There has been an awful lot of steam parts and repairs made in this shop for commercial customers as well as the hobby boys, along with the regular industrial customers.

I asked about the extra vertical engines he has left over; they are for sale - cheap.

Address: Glenn R. Hamilton, 2913 Foltz Street, Indianapolis, Indiana, 46241

(Following is a letter from Glenn Hamilton which I'm sure you'll find interesting.)

Enclosed is the story by Mr. Don Jackson as it appeared in Steam Power, along with pictures of the interior of my shop, and permission to re-print the article.

I fear Mr. Jackson left out quite a bit of this story. I will try to fill in what he left out.

We were both members of Co. A-120, 42nd Division, U. S. Operating Engineers, which hauled supplies to front lines. As time went on, there were not enough engineers to go around, so they put Don and I on the road. Needless to say, we got plenty of real good thrills out of this, as the Jerry planes would watch for us and machine-gun the track as we were hauling shells and supplies to the front. We soon learned to set the air brakes and jump and run. What I mean, we could out-run a buck deer! The real-estate we used for coal made lots of smoke but not a whole lot of steam.

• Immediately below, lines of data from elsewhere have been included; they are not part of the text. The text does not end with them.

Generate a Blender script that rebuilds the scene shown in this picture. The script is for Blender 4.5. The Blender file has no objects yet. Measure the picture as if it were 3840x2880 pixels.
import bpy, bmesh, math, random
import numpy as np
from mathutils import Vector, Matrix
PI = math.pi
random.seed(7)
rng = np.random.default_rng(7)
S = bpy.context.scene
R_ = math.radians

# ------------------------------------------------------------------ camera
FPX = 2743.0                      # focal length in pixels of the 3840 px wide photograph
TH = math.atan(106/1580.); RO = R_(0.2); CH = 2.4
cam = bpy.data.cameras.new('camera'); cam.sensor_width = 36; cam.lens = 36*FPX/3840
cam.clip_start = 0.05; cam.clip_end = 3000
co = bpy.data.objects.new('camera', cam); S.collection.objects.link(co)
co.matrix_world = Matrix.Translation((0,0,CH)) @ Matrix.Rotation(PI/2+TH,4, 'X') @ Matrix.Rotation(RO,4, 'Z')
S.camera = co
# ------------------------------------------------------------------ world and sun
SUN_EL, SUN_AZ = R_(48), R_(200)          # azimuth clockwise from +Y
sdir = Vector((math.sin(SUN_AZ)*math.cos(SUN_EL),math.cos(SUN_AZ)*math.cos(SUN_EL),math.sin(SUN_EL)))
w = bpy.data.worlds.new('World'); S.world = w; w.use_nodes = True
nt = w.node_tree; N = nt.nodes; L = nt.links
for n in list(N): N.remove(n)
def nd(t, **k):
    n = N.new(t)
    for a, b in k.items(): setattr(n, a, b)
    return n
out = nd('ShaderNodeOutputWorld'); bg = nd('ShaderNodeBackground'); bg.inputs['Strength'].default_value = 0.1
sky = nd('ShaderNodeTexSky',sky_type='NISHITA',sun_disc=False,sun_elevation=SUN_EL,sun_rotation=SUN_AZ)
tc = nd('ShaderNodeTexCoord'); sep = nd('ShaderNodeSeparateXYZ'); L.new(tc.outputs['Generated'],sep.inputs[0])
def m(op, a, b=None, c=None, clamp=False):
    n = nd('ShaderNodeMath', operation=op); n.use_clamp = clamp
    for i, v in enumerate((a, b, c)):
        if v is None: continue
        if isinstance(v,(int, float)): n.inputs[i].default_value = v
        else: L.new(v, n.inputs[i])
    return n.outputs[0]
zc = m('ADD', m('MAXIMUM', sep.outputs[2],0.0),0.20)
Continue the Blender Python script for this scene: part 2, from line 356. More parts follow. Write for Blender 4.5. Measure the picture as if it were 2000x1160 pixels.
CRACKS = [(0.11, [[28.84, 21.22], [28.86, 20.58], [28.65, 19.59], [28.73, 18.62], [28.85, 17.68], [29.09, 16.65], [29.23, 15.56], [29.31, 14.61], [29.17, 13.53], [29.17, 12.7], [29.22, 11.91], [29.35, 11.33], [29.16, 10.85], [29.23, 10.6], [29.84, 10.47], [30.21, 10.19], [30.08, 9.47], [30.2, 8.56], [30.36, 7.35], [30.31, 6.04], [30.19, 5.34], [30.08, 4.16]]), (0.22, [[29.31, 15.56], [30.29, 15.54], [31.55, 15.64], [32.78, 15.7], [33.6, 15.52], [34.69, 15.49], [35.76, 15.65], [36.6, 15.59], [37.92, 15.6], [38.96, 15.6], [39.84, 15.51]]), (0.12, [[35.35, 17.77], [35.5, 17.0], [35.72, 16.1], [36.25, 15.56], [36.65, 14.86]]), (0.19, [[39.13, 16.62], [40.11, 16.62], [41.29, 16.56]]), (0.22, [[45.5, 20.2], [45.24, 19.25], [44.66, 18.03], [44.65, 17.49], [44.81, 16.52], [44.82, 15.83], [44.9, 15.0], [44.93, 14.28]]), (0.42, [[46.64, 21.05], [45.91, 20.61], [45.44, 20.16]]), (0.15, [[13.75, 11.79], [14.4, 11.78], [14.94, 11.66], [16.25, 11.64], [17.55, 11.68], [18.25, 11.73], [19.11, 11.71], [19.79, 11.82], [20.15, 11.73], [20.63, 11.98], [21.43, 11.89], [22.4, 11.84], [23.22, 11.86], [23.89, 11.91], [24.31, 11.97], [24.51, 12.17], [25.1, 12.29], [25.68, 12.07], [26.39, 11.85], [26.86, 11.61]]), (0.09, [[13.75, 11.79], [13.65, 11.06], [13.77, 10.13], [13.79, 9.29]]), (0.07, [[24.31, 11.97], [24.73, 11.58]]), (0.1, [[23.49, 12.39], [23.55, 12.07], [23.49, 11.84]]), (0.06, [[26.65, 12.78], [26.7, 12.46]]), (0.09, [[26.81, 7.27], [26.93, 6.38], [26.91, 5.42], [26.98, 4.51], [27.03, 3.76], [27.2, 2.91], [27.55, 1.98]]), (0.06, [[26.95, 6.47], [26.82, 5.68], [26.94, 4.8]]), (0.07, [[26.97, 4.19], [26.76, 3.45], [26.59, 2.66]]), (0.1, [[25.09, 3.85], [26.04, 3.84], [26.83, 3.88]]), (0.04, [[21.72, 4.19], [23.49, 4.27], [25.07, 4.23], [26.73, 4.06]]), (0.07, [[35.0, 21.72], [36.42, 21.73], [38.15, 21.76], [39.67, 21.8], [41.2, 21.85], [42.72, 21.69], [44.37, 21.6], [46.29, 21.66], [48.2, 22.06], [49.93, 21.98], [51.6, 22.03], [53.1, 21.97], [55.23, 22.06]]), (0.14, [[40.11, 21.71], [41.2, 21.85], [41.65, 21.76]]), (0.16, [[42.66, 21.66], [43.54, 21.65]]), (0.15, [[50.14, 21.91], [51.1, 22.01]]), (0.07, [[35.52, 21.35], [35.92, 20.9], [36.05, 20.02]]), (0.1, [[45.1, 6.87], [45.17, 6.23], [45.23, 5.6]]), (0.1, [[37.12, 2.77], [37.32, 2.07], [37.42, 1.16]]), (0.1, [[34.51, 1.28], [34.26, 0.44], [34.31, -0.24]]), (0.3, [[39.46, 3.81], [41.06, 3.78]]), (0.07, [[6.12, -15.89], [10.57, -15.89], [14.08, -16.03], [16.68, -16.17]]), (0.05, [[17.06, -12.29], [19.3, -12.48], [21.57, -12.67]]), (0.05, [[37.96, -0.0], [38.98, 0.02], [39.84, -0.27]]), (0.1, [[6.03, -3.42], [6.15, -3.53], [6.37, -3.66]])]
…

We got out of the army in 1919, went to work for Martin Perry Company until 1931, at which time I started my own machine shop and 'Jack' started to work in my shop. Together we rebuilt many steam engines and boilers, replacement boilers, Stanley and others. We had a Stanley Steam car here and we were replacing the boiler in 1967-68. The weather was very cold. On New Year's Day the temperature was down to twenty below. I called Jack on the phone and told him not to come to the shop, it was too cold. Jack wanted to finish the Stanley, so he went out and tried to start his car. It was too much for Jack, and he went back into his house and fell down dead. That was the type of man Jack was. I feel that he gave his life trying to help me with my machine work.

This winds up about all I can say about Jack. He loved to talk steam and loved to tinker with my engine and boiler, never thinking of himself. Anyone having trouble with an engine, all they had to do was call Jack and he would be there, rain or shine.

I am now 74 years old, and had a stroke last winter. I feel that I must quit. I would like to get in touch with machinists who would like to take over my shop, nothing to buy, just go to work and give me a little for use of the shop. The latchstring is out to anyone who wants to call on us.